Addendum 200811: the "Africa" part proved to be a hoax by the Yes Men. Anyway, the Pranked in Chief award goes to Sarah.

20070730

Can't buy me love

The US sponsors peace process in the Middle East : 30 billions for Israel and 12 for Egypt. The sums are already allocated for weapons made by Uncle Sam. The White House's PR artists found that system more PC than their usual sale pitch ("we widened the Federal deficit by giving away 42 more billions to US death industries"). Saudi Arabia and other Arab countries added 20 billions to the pool in order to get the same Weapons of Mass Destructions as their neighbors.

France sponsors environmental policies in Africa : Nicolas Sarkozy helps Libya get drinkable water and Gabon restore its forests. The Elysee Palace's PR artists preferred that version to their usual sale pitch ("we sold a nuclear plant to Muammar al-Qaddafi and we gave 50 millions to Omar Bongo"). To make good measure, France will generously allow Libyans to purchase 100 millions worth of weapons Made In France.

Diplomats, no. Deep loot mats, si.

20070426

White, red and pink blogules to the World in 2020

The CER (Centre for European Reform ) and Accenture recently waged a debate about the World in 2020, partly fueled by Mark Leonard's essay "Divided world: The struggle for supremacy". The democracy vs autocracy divide sounds a little bit white vs black to me, and I may add a few other key structural changes within :
- America enjoying good demography dynamics but becoming more monolithic, more focused on itself, welcoming fewer influences from abroad. Growing old a different way.
- At the opposite of this Mainland Amerika, China is embracing its own diversity. Chinese imperialism is no more about spreading a unique monolithic model but about a much smarter pervasiveness, leveraging on all minorities instead of crushing cultural diversity (ie China intends to build the core of Koreanhood on its very soil, claims the Koguryo cultural heritage, and position the Korean peninsula as a motherland's satellite).
- What I call "Asianitude" keeps growing.

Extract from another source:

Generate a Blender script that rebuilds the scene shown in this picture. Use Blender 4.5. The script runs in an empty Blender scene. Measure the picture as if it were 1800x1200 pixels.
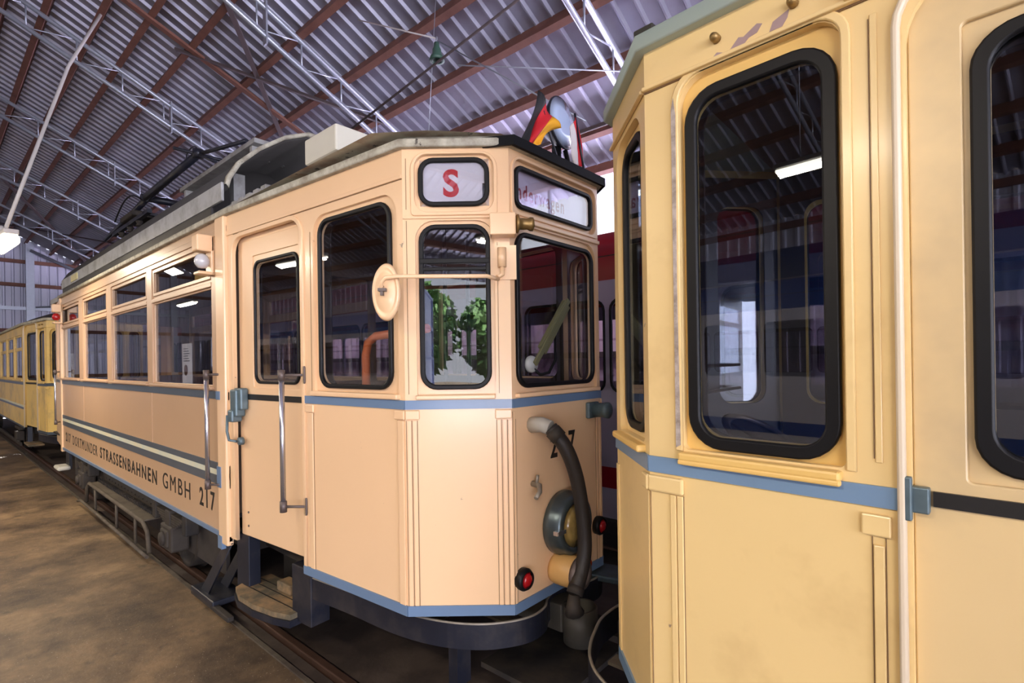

Asian countries developping intra-asian relationships beyond the traditional bilateral relationships with Western countries, students and executives moving from places to places, a common ground and cultural identity, a sense of belonging to the same community at the individuals level...
- The Korean moment. Surrounded by ambitious giants (and a Japan dangerously returning to ultra nationalism and Showa-style fascism), seen as the herald of cultural diversity for other Asian nations, Korea has to cope with the collapse of North Korea. In what I call the Albania scenario, the people who used to live in a quasi sect are totally unprepared for a market economy : con men and gurus get the bulk of the values they received as a kick start in a new world.
- The turn of the millenium rise of fundamentalism (Christian in the US and Eastern Europe, Jewish in Eretz Israel and Islamist everywhere) may last if democracies keep electing leaders who put religion at the top of their not so hidden agendas (the collapse of Iraq, the rise of Iran as the regional threat, and the boost to fundamentalists across the globe were not collateral damage but the very aim of Bush's game). And while terrorists trained in Iraq blossom on new urban and suburban playgrounds, al Qaeda survivors and wannabes focus on rural Asia, Africa and South America.

20050720

Red blogules to hypocrisy - what Bush doctrine ?

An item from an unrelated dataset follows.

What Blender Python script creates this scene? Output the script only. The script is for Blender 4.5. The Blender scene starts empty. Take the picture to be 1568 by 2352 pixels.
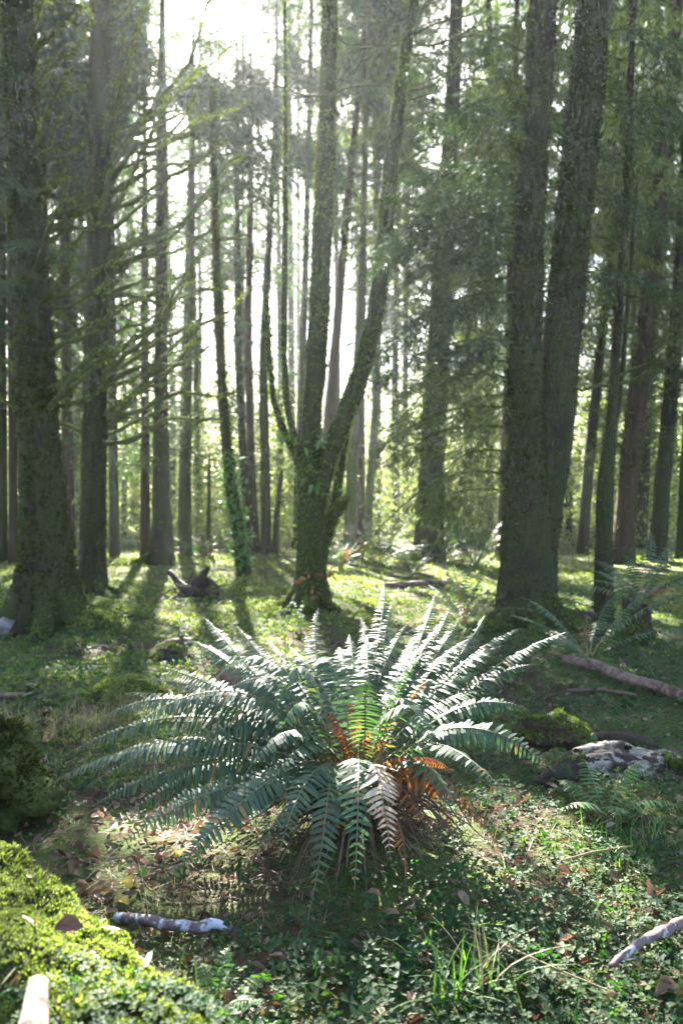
import bpy, math
import numpy as np
from math import radians, sin, cos, pi

rng = np.random.default_rng(7)
scene = bpy.context.scene
COL = scene.collection
# ------------------------------------------------------------------ camera model (measured from the photograph)
F, CX, HY, EYE = 1846.0, 784.0, 1150.0, 1.35      # focal length / centre / horizon in 1568x2352 px, eye height in m
SUN = np.array([-0.200, 1.0, 0.785]); SUN /= np.linalg.norm(SUN)

def hash3(i, j, k, s=0):
    h = (i * 374761393 + j * 668265263 + k * 2147483647 + s * 1274126177) & 0xFFFFFFFF
    h = ((h ^ (h >> 13)) * 1274126177) & 0xFFFFFFFF
    return ((h ^ (h >> 16)) & 0xFFFFFF) / float(0xFFFFFF)

def vnoise(p, s=0):
    p = np.asarray(p, float); i = np.floor(p).astype(np.int64); f = p - i; f = f * f * (3 - 2 * f)
    out = 0
    for a in (0, 1):
        for b in (0, 1):
            for c in (0, 1):
                w = (f[..., 0] if a else 1 - f[..., 0]) * (f[..., 1] if b else 1 - f[..., 1]) * (f[..., 2] if c else 1 - f[..., 2])
                out = out + w * hash3(i[..., 0] + a, i[..., 1] + b, i[..., 2] + c, s)
    return out

def n2(x, y, sc, s=0):
    x = np.asarray(x, float)
    return vnoise(np.stack([x * sc, np.asarray(y, float) * sc + 0 * x, np.full_like(x, 3.7)], -1), s) - 0.5

FERN = np.array([0.06, 3.0, 0.27])
BUMPS = [(0.08, 3.05, .42, .20), (-1.1, 5.1, .30, .10), (-1.9, 5.8, .5, .10), (1.2, 3.5, .35, .07), (-3.4, 9.2, 1.1, .12),
         (2.0, 8.4, .8, .10), (-.45, 10.0, .8, .12), (1.6, 6.2, .6, .10), (-.7, 6.6, .7, .08), (-2.2, 4.2, .4, .10),
         (.45, 2.35, .3, .05), (1.1, 2.1, .35, .06), (-1.7, 11.8, .9, .10)]

def terrain(x, y):
    x = np.asarray(x, float); y = np.asarray(y, float)
    h = .16 * n2(x, y, .45, 1) + .09 * n2(x, y, 1.3, 2) + .045 * n2(x, y, 3.4, 3) + .018 * n2(x, y, 9, 4)
    h = h + np.clip((y - 14) / 60, 0, 3) * .6 * (n2(x, y, .11, 5) + .1)
    for bx, by, r, a in BUMPS:
        h = h + a * np.exp(-((x - bx) ** 2 + (y - by) ** 2) / (r * r))
    return h

def P(px, py, d):
    return np.array([(px - CX) / F * d, d, EYE - (py - HY) / F * d])

def G(px, py):
    d = EYE * F / max(py - HY, 12)
    for _ in range(12):
        z = float(terrain((px - CX) / F * d, d)); d = .5 * d + .5 * (EYE - z) * F / max(py - HY, 12)
    return P(px, py, d)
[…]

North Korea back to the 6 party talks ? Thank the very official US-NK meeting, a total renouncement to the Bush dogma : we don't talk to dictators (er... make that "this kind of dictators").
Iran and Irak restoring diplomatic links ? Thank the US-backed Iraqi government for initiating a meeting the US wouldn't want to be known as the actual initiator.
$500M for Iraq from the World Bank ? Thank the same US-backed Iraqi government for asking a favor which had been denied to the country since 1973. Thank also Paul Wolfowitz for making a priority of
what we expected from him (outsourcing the US deficit created by the Iraqi quagmire) instead of what he said he would do (fighting against poverty in Africa).
The World is better when the US don't follow the Bush doctrine.
And the World would definitely be even a better place if the US didn't follow it in the first place.